1 Capella University (UNITED STATES)
2 Adult Learning and Leadership Consultant (UNITED STATES)
About this paper:
Appears in: EDULEARN11 Proceedings
Publication year: 2011
Pages: 2091-2097
ISBN: 978-84-615-0441-1
ISSN: 2340-1117
Conference name: 3rd International Conference on Education and New Learning Technologies
Dates: 4-6 July, 2011
Location: Barcelona, Spain
As educational innovators, our goal working at a Center for Educational Outreach and Innovation was to determine ways to leverage and scale expert faculty presence and enhance student learning by conducting one course simultaneously in two uniquely different learning environments, one online and one traditional. The notion of achieving scale and using technology to enhance expert faculty presence is a disorienting concept for many faculties.

The problem is that little research is available on replicating real-time facilitator-led learning in more than one delivery format. There is little-known about designing a robust learning environment that supports the traditional onsite class while simultaneously delivering the content equally well over the worldwide web. This is a disorienting concept which is coupled with another disorienting concept for faculty that believes that their presence and persona will be compromised in this virtual environment.

The paper addresses taken-for-granted assumptions about fixed truths about faculty persona and presence; the long held believe that faculty must be physically present in a traditional classroom setting. To leverage faculty presence and scale the course is to provide access for an online cohort. Therefore, the two faculties in this study were asked to teach a course simultaneously in a traditional classroom and an online synchronous classroom using Adobe Connect. One Faculty expressed the belief that the faculty’s presence would be seriously compromised. When first presented with the proposal to develop the program for the worldwide web, the Faculty requested time to reflect on this proposal because it was disorienting. There was an expressed belief that faculty persona and teacher presence were likely to be compromised in the virtual environment. The Faculty was concerned about the personal reputation risk of an experiment with technology.

This paper explores the lived experiences of how the process of transformative learning occurred as faculty beliefs transformed from the time of the initial agreement to participate in a pilot project to the completion of the two day course. Adult educators can be placed in the role of transformative learners (Cranton, 1994. p. xiii). The questions asked in the study were: How did faculty teach discussion in a traditional classroom environment? What was different in the new blended environment? Did faculty beliefs change in any way as a result of this new experience? This study applies Transformative Learning Theory to faculty presence in a blended learning environment. By using Transformative Learning Theory one faculty was able to reflect on and express long held beliefs and then gauge the benefits and challenges associated with them in a new collaborative educative experience in a blended environment that incorporated high quality virtual classroom.

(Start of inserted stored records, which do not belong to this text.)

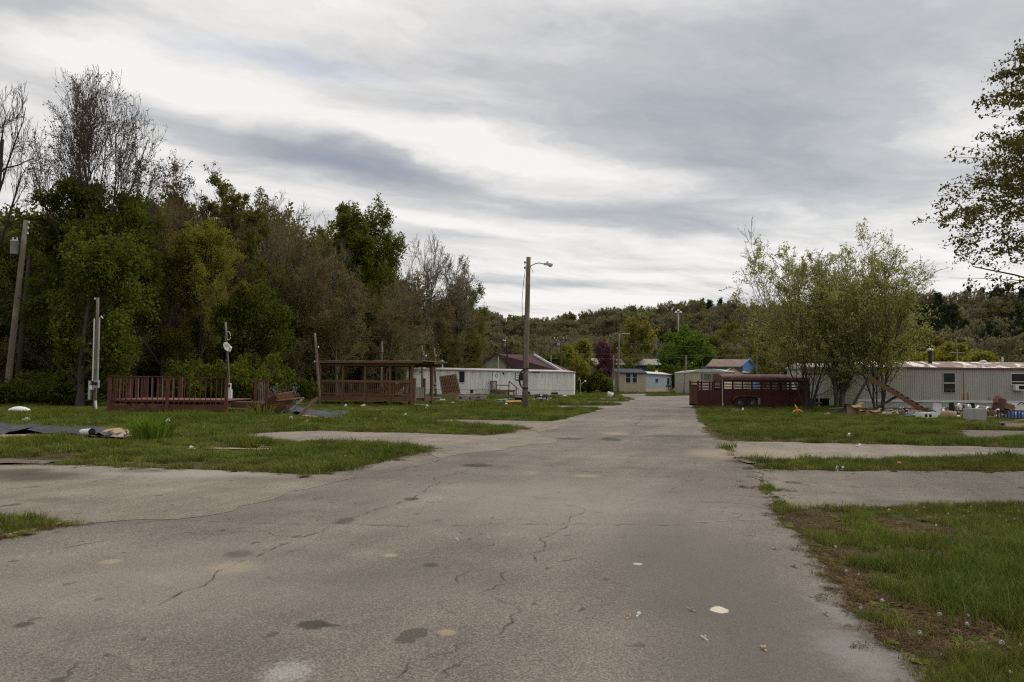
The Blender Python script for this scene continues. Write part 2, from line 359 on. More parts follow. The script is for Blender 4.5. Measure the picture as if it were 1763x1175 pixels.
def jag(pts, amp=.05, step=.22):
    out = []; n = len(pts)
    for i in range(n):
        a, b = pts[i], pts[(i + 1) % n]; d = (b - a).length; yy = max(2.0, (a.y + b.y) / 2)
        k = int(min(400, max(1, d / (step * max(1, yy / 9)))))
        nx, ny = -(b.y - a.y) / max(d, 1e-6), (b.x - a.x) / max(d, 1e-6)
        for j in range(k):
            q = a.lerp(b, j / k); o = 0
            if j or True:
                s = (a.x * 3.1 + a.y * 1.7 + j / k * d)
                o = amp * (math.sin(s * 2.1) * .8 + math.sin(s * 5.3 + 1) * .5 + rng.normal() * .55) * min(1.6, max(1, yy / 14))
            out.append((q.x + nx * o, q.y + ny * o))
    return out
def sheet(name, pts, z, m, label, amp=.05, paved=True, parent=None):
    pp = jag(pts, amp)
    if paved: PAVED.append(np.array(pp))
    me = mesh_np(name, [(x, y, z) for x, y in pp], [np.arange(len(pp))[None, :]], mats=(m,))
    import bmesh
    bm = bmesh.new(); bm.from_mesh(me); bmesh.ops.triangulate(bm, faces=bm.faces[:]); bmesh.ops.recalc_face_normals(bm, faces=bm.faces)
    if sum(f.normal.z for f in bm.faces) < 0: bmesh.ops.reverse_faces(bm, faces=bm.faces[:])
    bm.to_mesh(me); bm.free()
    return tag(link(name, me, parent), label, kind='structure')
V2 = lambda x, y: Vector((x, y, 0))
road_l = [V2(-9, -12), V2(-5.6, 0), V2(-5.2, 7.4), G(130, 904), V2(-4.3, 11), G(540, 819), G(640, 801), G(735, 774), V2(-1.6, 21), G(905, 738.5), V2(1.2, 32), G(968, 722.5), G(985, 717), G(1007, 713), G(1030, 706.5), G(1042, 704), G(1064, 698), G(1076, 693.5), G(1088, 688.5), G(1072, 683.5), G(1066, 679)]
road_r = [G(1120, 678), G(1112, 682), G(1150, 682.6), G(1188, 681), G(1193, 684), G(1194, 691), G(1200, 706), G(1213, 735), G(1246, 759), G(1262, 790), G(1297, 803), G(1318, 850), G(1345, 877), G(1345, 900), G(1375, 920), G(1398, 960), G(1450, 1012), G(1500, 1076), G(1555, 1130), G(1592, 1178), V2(1.9, 3.2), V2(1.2, 0), V2(.5, -12)]
ROAD = sheet('road', road_l + road_r, .004, M_road, 'cracked worn grey asphalt lane running away between the lots', .045)
sheet('driveway', [V2(-40, 15.5), G(-60, 803), G(60, 801), G(160, 802.5), G(300, 808), G(420, 813), G(545, 818.5), V2(-2.6, 13.6), V2(-3.6, 9.3), G(140, 904), G(60, 893), G(-40, 893), V2(-40, 9.8)], .008, M_drive, 'wide pale asphalt parking pad opening left of the road in front', .06)
sheet('driveway', [G(395, 754), G(440, 746), G(560, 742), G(650, 745), G(845, 750), G(905, 739), G(960, 760), G(760, 790), G(733, 773), G(640, 765), G(560, 764.5), G(430, 757.5)], .0085, M_drive, 'pale driveway strip between two grass islands left of the road', .08)
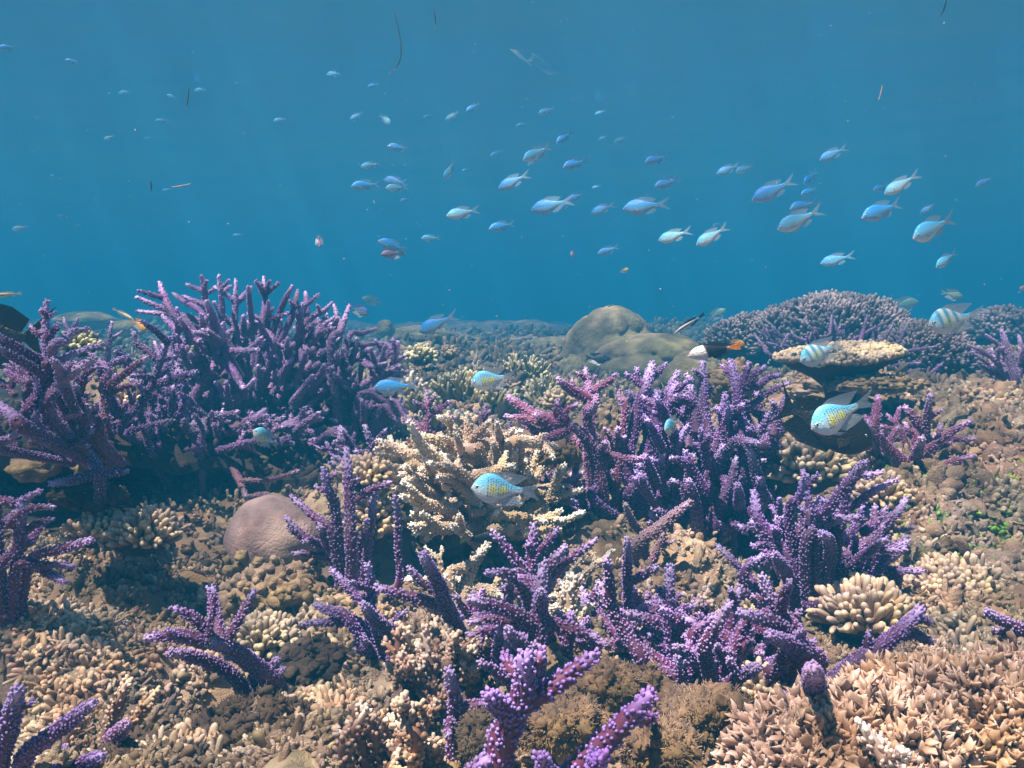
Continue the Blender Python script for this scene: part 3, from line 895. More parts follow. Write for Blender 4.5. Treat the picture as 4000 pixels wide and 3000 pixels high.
staghorn('blunt purple coral knob aimed at the viewer, front right', 'F', .5, '''
130:-9 860,1230 855,1080 850,1010
''', root=(860, 1300), auto=0)
staghorn('long purple coral arm slanting up right above the orange soft coral', 'F', .6, '''
112:2 900,1200 1100,1000 1300,860 1440,740 1540,635
+60 1210,920 1205,850 1212,785
+75 1400,800 1500,790 1605,835
+50 1480,700 1560,690 1600,720
''', root=(880, 1280), auto=0)
staghorn('short violet coral tip entering from the right edge', 'F', .62, '''
75:-2 2330,830 2150,740 1975,650
+50 2200,780 2110,790 2030,760
''', root=(2350, 900), auto=0)
staghorn('upright purple spindle-shaped coral with lit top, bottom centre', 'E', .5, '''
100:-2 735,1500 745,1260 700,1030
+85 760,1270 850,1255 950,1235
+60 740,1400 700,1360 690,1440
''', root=(735, 1560), auto=0)
staghorn('closest thick purple coral in the centre with big tube-like cups', 'E', .44, '''
175:-2 990,1780 1030,1500 1120,1300 1190,1100 1180,940
+75 1130,1080 1090,1000 1070,925
+68 1220,1060 1270,980 1290,905
+120 1170,1320 1400,1100 1630,930
+112:-4 1100,1330 1020,1240 960,1180
+60 1060,1560 1000,1500 975,1440
120 850,1760 900,1650 950,1600
''', sp=.0029, root=(990, 1820), auto=0, mat=PURPLE_N)
staghorn('closest purple coral arm bottom centre right, rising beside brown algae tuft', 'E', .43, '''
150:-1 1450,1760 1750,1440 1990,1190
+70 1880,1360 1960,1340 2020,1320
100:-4 1440,1850 1350,1700 1290,1580
100:-3 1660,1800 1640,1650 1630,1560
+70 1640,1640 1700,1570
''', sp=.0029, root=(1480, 1850), auto=0, mat=PURPLE_N)
staghorn('white-tipped pale branch crossing the orange soft coral, bottom right', 'F', .40, '''
110 1480,1800 1320,1600 1170,1380
+60 1330,1580 1440,1560
+50 1230,1500 1160,1490
''', sp=.0036, root=(1500, 1850), auto=1, mat=PALE, group='pale corals')
staghorn('low shadowed purple stubs crowding the lip of the left ledge', 'A', 1.33, """
45 1300,1210 1320,1120 1300,1060
40 900,1210 940,1130 980,1080
""", fill=(70, (250, 2160, 1010, 1210), 46, (-.04, .12)), root=(1300, 1240), spread=.05, mat=PURPLE_F, sp=.0042)

# ------------------------------------------------------------------ other corals, rocks and growth
def tmpl_finger(bend=.15, bulge=1.0, sides=7, flat=1., seed=0, rings=6, notch=0.):
    a = np.linspace(0, 2*math.pi, sides, endpoint=False); V = []; B = []; T = []
    hs = np.linspace(0, .86, rings-1).tolist()+[.97]
    for i, h in enumerate(hs):
        r = .5*(1-.18*h)*(1+.25*(bulge-1)*h) if h < .9 else .27
        r *= 1+.12*vnoise(np.array([h*3, seed*3.3, 0.]), seed)
        rr = r*(1+.16*vnoise(np.stack([np.cos(a)*1.5, np.sin(a)*1.5, a*0+h*4+seed], -1), seed+2))
        V.append(np.stack([np.cos(a)*rr+bend*h*h, np.sin(a)*rr*flat, np.full(sides, h)], -1)); B.append(np.full(sides, min(1, h*1.1))); T.append(np.full(sides, max(0, (h-.55)/.45)))
    V.append(np.array([[bend, 0, 1.02]])); B.append([1.]); T.append([1.])
    V = np.vstack(V); n = rings
    Fq = [[r*sides+k, r*sides+(k+1) % sides, (r+1)*sides+(k+1) % sides, (r+1)*sides+k] for r in range(n-1) for k in range(sides)]
    Ft = [[(n-1)*sides+k, (n-1)*sides+(k+1) % sides, n*sides] for k in range(sides)]
    return V, np.array(Fq), np.array(Ft), np.concatenate(B), np.concatenate(T)
FING = [tmpl_finger(b, u, 7, 1., s) for s, (b, u) in enumerate(((.05, 1.), (.2, 1.3), (-.15, .8), (.1, 1.6)))]
LEAF = [tmpl_finger(b, u, 8, .55, s+9) for s, (b, u) in enumerate(((.1, 2.4), (.3, 1.6), (-.2, 2.0), (.15, 2.8)))]
def tmpl_lump(seed, n=11, m=15, el=1.):
    V = []; 
    for i in range(1, n):
        ph = math.pi*i/n
        for j in range(m):
            th = 2*math.pi*j/m; d = np.array([math.sin(ph)*math.cos(th), math.sin(ph)*math.sin(th), -math.cos(ph)])
            V.append(d*(.46+.10*float(fbm(d*1.4+seed*7.7, 2, seed))+.17*abs(float(vnoise(d*3.4+seed*5.1, seed+4)))+.07*float(vnoise(d*7+seed, seed+8)))*np.array([1, 1, el]))
    V = V+[np.mean(V[:m], 0)*[1, 1, 1.05], np.mean(V[-m:], 0)*[1, 1, 1.05]]; V = np.array(V); k = (n-1)*m
    Fq = [[r*m+j, r*m+(j+1) % m, (r+1)*m+(j+1) % m, (r+1)*m+j] for r in range(n-2) for j in range(m)]
    Ft = [[(j+1) % m, j, k] for j in range(m)]+[[(n-2)*m+j, (n-2)*m+(j+1) % m, k+1] for j in range(m)]
    b = np.clip(.5+V[:, 2]*.2+.4*vnoise(V*5, seed), 0, 1); return V, np.array(Fq), np.array(Ft), b, np.zeros(len(V))
LUMP = [tmpl_lump(s, el=e) for s, e in enumerate((1., 1.3, 1.8, .8, 2.2))]
def tmpl_tuft(seed, k=6, spread=.8):
    r_ = np.random.default_rng(seed); V = []; Fq = []; Ft = []; B = []; T = []; n = 0
    for q in range(k):
        f = tmpl_finger(.15, 1.1, 5, 1., seed*9+q, 4); z = nrm(r_.normal(0, spread, 3)*[1, 1, .4]+[0, 0, 1.]); x = nrm(np.cross(z, r_.normal(size=3))); y = np.cross(z, x); wd = r_.uniform(.26, .42); h = r_.uniform(.6, 1.05)
        v = f[0]; V.append(x*v[:, :1]*wd+y*v[:, 1:2]*wd+z*v[:, 2:3]*h); Fq.append(f[1]+n); Ft.append(f[2]+n); B.append(f[3]); T.append(f[4]); n += len(v)
    return np.vstack(V), np.vstack(Fq), np.vstack(Ft), np.concatenate(B), np.concatenate(T)
TUFT = [tmpl_tuft(s) for s in range(1, 6)]
def tmpl_frill(seed):
    V, Fq, Ft, B, T = tmpl_finger(.25*(-1)**seed, 1.2, 8, .42, seed+20); V = V.copy(); h = V[:, 2]; V[:, :2] *= (.55+1.5*h*(1-h)*1.6+.0*h)[:, None]*np.where(h > .8, .55, 1)[:, None]; V[:, 0] += .06*np.sin(h*11+seed); return V, Fq, Ft, B, T
FRILL = [tmpl_frill(s) for s in range(4)]
def insts(mb, tms, pos, zd, sc, sz, tip=1., mi=0):
    pos = np.asarray(pos); n = len(pos); pick = rng.integers(0, len(tms), n); sc = np.broadcast_to(sc, (n,)); sz = np.broadcast_to(sz, (n,)); tip = np.broadcast_to(tip, (n,))
    for k, tm in enumerate(tms):
        q = pick == k
        if not q.any(): continue
        n0 = len(mb.T); inst(mb, tm[:4], pos[q], zd[q], sc[q], tip[q], sz[q], mi=mi)
        mb.T[n0] = mb.T[n0]*np.tile(tm[4], q.sum())
def hemi(n, zmin=-.1):
    k = np.arange(n)+.5; z = zmin+(1-zmin)*(1-k/n); th = k*2.39996; r = np.sqrt(np.maximum(0, 1-z*z))
    return np.stack([r*np.cos(th), r*np.sin(th), z], -1)
def mound(label, reg, x, y, wpx, d=None, n=150, fl=.014, fr=.006, mat=TAN, name='finger_coral', group='tan finger corals', asp=(1, 1, .7), tms=None, up=.3, tip=1., tilt=0., base=None, lift=.3, jit=.35):
    a, b = Z(reg, x, y); c = gp(a, b) if d is None else P(a, b, d); dd = np.dot(c, [0, CP, -SP]); r = wpx/2/ZK(reg)/F*dd
    rad = np.array([r*asp[0], r*asp[1], r*asp[2]]); c = c+np.array([0, 0, rad[2]*lift*(d is None)]); mb = MB(); blob(mb, c, rad*.93, int(rng.integers(99)), 22, .12, 2, 1)
    e0 = empty(name, c, label, 'coral', group); mb.mi = [0]*len(mb.mi); mb.build('base', base or DARKROCK_SHADE, e0, c); mb = MB()
    u = hemi(n); u = nrm(u+rng.normal(0, .06, u.shape)); nn = nrm(nrm(u/rad)+[0, 0, up]+rng.normal(0, jit, u.shape)); pos = c+u*rad*(.95+.12*fbm(u*2, 2, 5))[:, None]
    insts(mb, tms or FING, pos, nn, fr*rng.uniform(.75, 1.2, n), fl*rng.uniform(.6, 1.25, n), tip*rng.uniform(.5, 1, n))
    mb.build('finger_crown', mat, e0, c); return e0
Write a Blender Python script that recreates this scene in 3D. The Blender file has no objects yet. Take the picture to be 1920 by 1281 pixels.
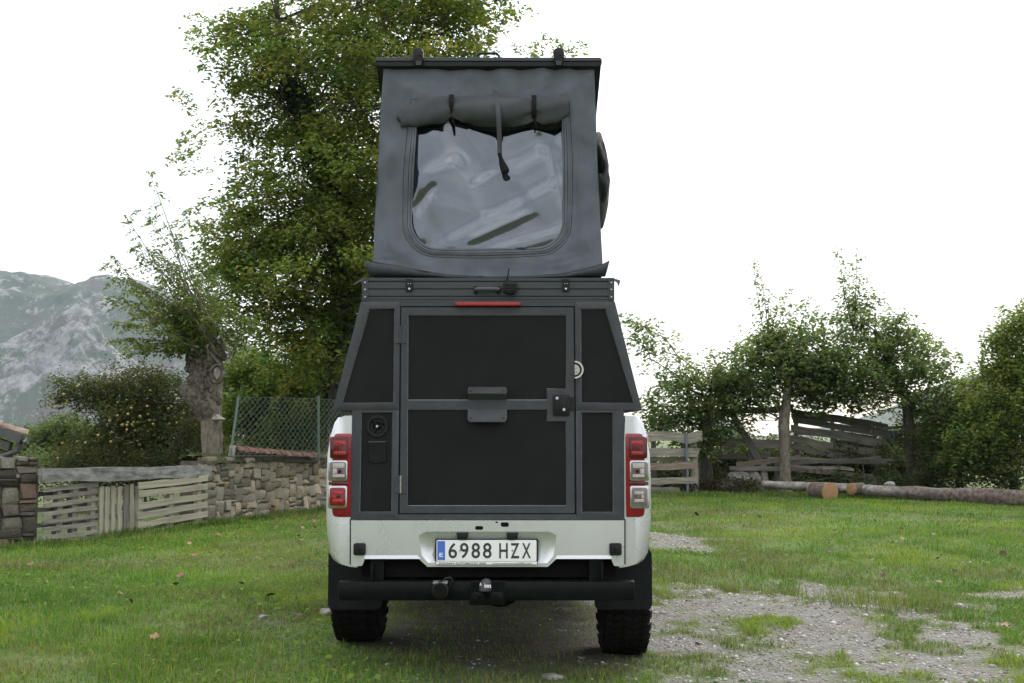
import bpy, bmesh, math, random
import numpy as np
from mathutils import Vector, Matrix

R = math.radians
random.seed(7)
rng = np.random.default_rng(7)
scene = bpy.context.scene
COL = scene.collection

# ------------------------------------------------------------------ camera
CAM_H = 1.37
FPX = 1920 * 40.0 / 36.0
PITCH = math.atan((808 - 640.5) / FPX)
cam_d = bpy.data.cameras.new("camera")
cam_d.lens = 40.0
cam_d.sensor_width = 36.0
cam_d.clip_start = 0.05
cam_d.clip_end = 12000.0
cam = bpy.data.objects.new("camera", cam_d)
COL.objects.link(cam)
cam.location = (0, 0, CAM_H)
cam.rotation_euler = (R(90) + PITCH, 0, 0)
scene.camera = cam

# ------------------------------------------------------------------ sky, sun, exposure
SUN_EL, SUN_AZ = R(34), R(24)          # hazy low sun beyond the trees, a little to the right
world = bpy.data.worlds.new("World")
scene.world = world
world.use_nodes = True
wt = world.node_tree
wt.nodes.clear()
w_out = wt.nodes.new("ShaderNodeOutputWorld")
w_bg = wt.nodes.new("ShaderNodeBackground")
w_bg.inputs[1].default_value = 0.1
w_sky = wt.nodes.new("ShaderNodeTexSky")
w_sky.sky_type = 'NISHITA'
w_sky.sun_disc = False
w_sky.sun_elevation = SUN_EL
w_sky.sun_rotation = SUN_AZ
w_mix = wt.nodes.new("ShaderNodeMix")
w_mix.data_type = 'RGBA'
w_tc = wt.nodes.new("ShaderNodeTexCoord")
w_map = wt.nodes.new("ShaderNodeMapping")
w_map.inputs["Scale"].default_value = (1.0, 1.0, 2.6)        # cloud sheets lie flat
w_n = wt.nodes.new("ShaderNodeTexNoise")
w_n.inputs["Scale"].default_value = 2.6
w_n.inputs["Detail"].default_value = 6
w_n.inputs["Roughness"].default_value = 0.55
w_mr = wt.nodes.new("ShaderNodeMapRange")
w_mr.inputs[1].default_value = 0.34; w_mr.inputs[2].default_value = 0.66
w_mr.inputs[3].default_value = 0.42; w_mr.inputs[4].default_value = 0.88
wt.links.new(w_tc.outputs["Generated"], w_map.inputs[0]); wt.links.new(w_map.outputs[0], w_n.inputs["Vector"])
wt.links.new(w_n.outputs[0], w_mr.inputs[0]); wt.links.new(w_mr.outputs[0], w_mix.inputs[0])
w_mix.inputs[7].default_value = (12.2, 12.2, 12.1, 1)   # closed pale cloud cover
wt.links.new(w_sky.outputs[0], w_mix.inputs[6])
# overcast skies brighten from the horizon to the zenith
w_sep = wt.nodes.new("ShaderNodeSeparateXYZ"); wt.links.new(w_tc.outputs["Generated"], w_sep.inputs[0])
w_el = wt.nodes.new("ShaderNodeMapRange")
w_el.inputs[1].default_value = 0.0; w_el.inputs[2].default_value = 1.0
w_el.inputs[3].default_value = 0.66; w_el.inputs[4].default_value = 1.9
wt.links.new(w_sep.outputs[2], w_el.inputs[0])
w_sc = wt.nodes.new("ShaderNodeVectorMath"); w_sc.operation = 'SCALE'
wt.links.new(w_mix.outputs[2], w_sc.inputs[0]); wt.links.new(w_el.outputs[0], w_sc.inputs[3])
wt.links.new(w_sc.outputs[0], w_bg.inputs[0])
wt.links.new(w_bg.outputs[0], w_out.inputs[0])

sun_d = bpy.data.lights.new("sun", 'SUN')
sun_d.energy = 1.5
sun_d.angle = R(22)
sun_d.color = (1.0, 0.93, 0.82)
sun = bpy.data.objects.new("sun", sun_d)
COL.objects.link(sun)
sdir = Vector((math.sin(SUN_AZ) * math.cos(SUN_EL), math.cos(SUN_AZ) * math.cos(SUN_EL), math.sin(SUN_EL)))
sun.rotation_euler = sdir.to_track_quat('Z', 'Y').to_euler()

scene.view_settings.view_transform = 'Standard'
scene.view_settings.look = 'None'
scene.view_settings.exposure = 0.82
scene.view_settings.gamma = 1.0
scene.view_settings.use_curve_mapping = False
scene.cycles.max_bounces = 8
scene.cycles.transparent_max_bounces = 8
scene.cycles.use_denoising = True

# ------------------------------------------------------------------ helpers: places
CT, ST = math.cos(PITCH), math.sin(PITCH)
def P(px, py, Y):
    """the point at distance Y that the photograph shows at (px, py)"""
    u = (px - 960) / FPX
    v = (640.5 - py) / FPX
    t = Y / (CT - v * ST)
    return Vector((u * t, Y, CAM_H + t * (ST + v * CT)))
def XZ(px, py, Y):
    p = P(px, py, Y)
    return (p.x, p.z)
def S(n_px, Y):
    return n_px * Y / FPX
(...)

By engaging in critical reflection and discussion with the Faculty over time, an accurate and new in-depth understanding of the experience unfolded. Critical reflection, questioning of underlying assumptions combined with peer collaboration with a colleague sharing in the new experience helped to reorient Faculty’s perspective and fostered transformative learning.

Cranton, P. (1994). Understanding and promoting transformative learning. San Francisco, Jossey-Bass, Inc.
Transformative learning, blended environment, Adobe Connect, Virtual Classroom, synchronous, and simultaneous.